Tuesday, June 16, 2009

Professional sailing

At the editor’s desk of Scuttlebutt, there is no shortage of press releases announcing the launch of new events or professional teams, with many of them badly needing the early press to have any hope of meeting their stated goals. When Paul Cayard and Russell Coutts announced their plans for the World Sailing League in February 2007, the sailing media - including Scuttlebutt - all bit hard.

This week in Scuttlebutt 2866, Paul discussed the initial concept of the WSL, and why it failed to succeed. Taking a further look at the development of the professional sector of sailboat racing, Scott MacLeod, whose company Force 10 Marketing has owned and operated the World Match Racing Tour (WMRT) since 2003, shared his thoughts:

As for pro sailing, there are two areas in the sport for professionals to make a living: self-supporting commercial events and existing events within the sport that permit ISAF Group 3 (paid) crew. The question is: Can professional sailing be commercially viable without the support of a patron (billionaire, rich owner, etc)? Right now the answer is no for a number of reasons:

- Fragmented and confusing offering of opportunities to sponsors.
- The ROI doesn't match with the costs or prices being asked.
- The ROI measurement isn’t' real or the numbers are skewed.
- The governing body/ISAF provides no control over the structure.

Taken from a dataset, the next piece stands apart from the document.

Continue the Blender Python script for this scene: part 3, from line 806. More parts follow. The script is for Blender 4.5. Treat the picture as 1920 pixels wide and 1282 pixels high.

As for self-supporting commercial events that do currently exist, I know the WMRT is in that category, and I think the iShares Cup is close but I don’t know how many of the boats are fully sponsored (commercially viable) or actually paid for by owners. This would all be moot if the America’s Cup had rolled on nicely out of Valencia as that event was a commercial home run.

Subscribe to Post Comments [Atom]

2 Comments:

At 8:20 PM, Anonymous Norman F. Angus said...

hopefully professional sailing will go the way of the dodo bird. All the focus of professionalism is a big problem in retaining and attracting new members to our sport. The pros? represent a tiny percentage of sailors yet the world seems to revolve around them. Time to get a grip!

Juniors need a coach? Pros needing a day off while getting $1000+ a day to sailing for a day?

Time to get real! This is sport and we need to understand that. The Olympic's, pro sailing, AC, Volvo have all contributed to the FUN of sailing.

In the past racing and club sailing drove the developments and support for sailing.

Please get rid of the threads on coaches - they (the coaches) are in my opinion, little better that roaches.

Just look how Little League has negatively been effective by the over arching push for professionalism!

Norman

 
At 1:54 AM, Blogger David Fuller said...

This is a great debate that should run and run and run. One wonders why it is a bad thing to have to have the support of rich benefactors? Soccer does it - many clubs wouldn't run without wealthy owners, or NFL or NBA for that matter.

Professional sport is here to stay. That doesn't meant that there can't be room for both. Golf manages the balance very well and even ancient sports like Cricket and Rugby realise that professionalism drives technology and interest from non-sailors.

I agree with Scott Mcleod's reasons why it is hard though.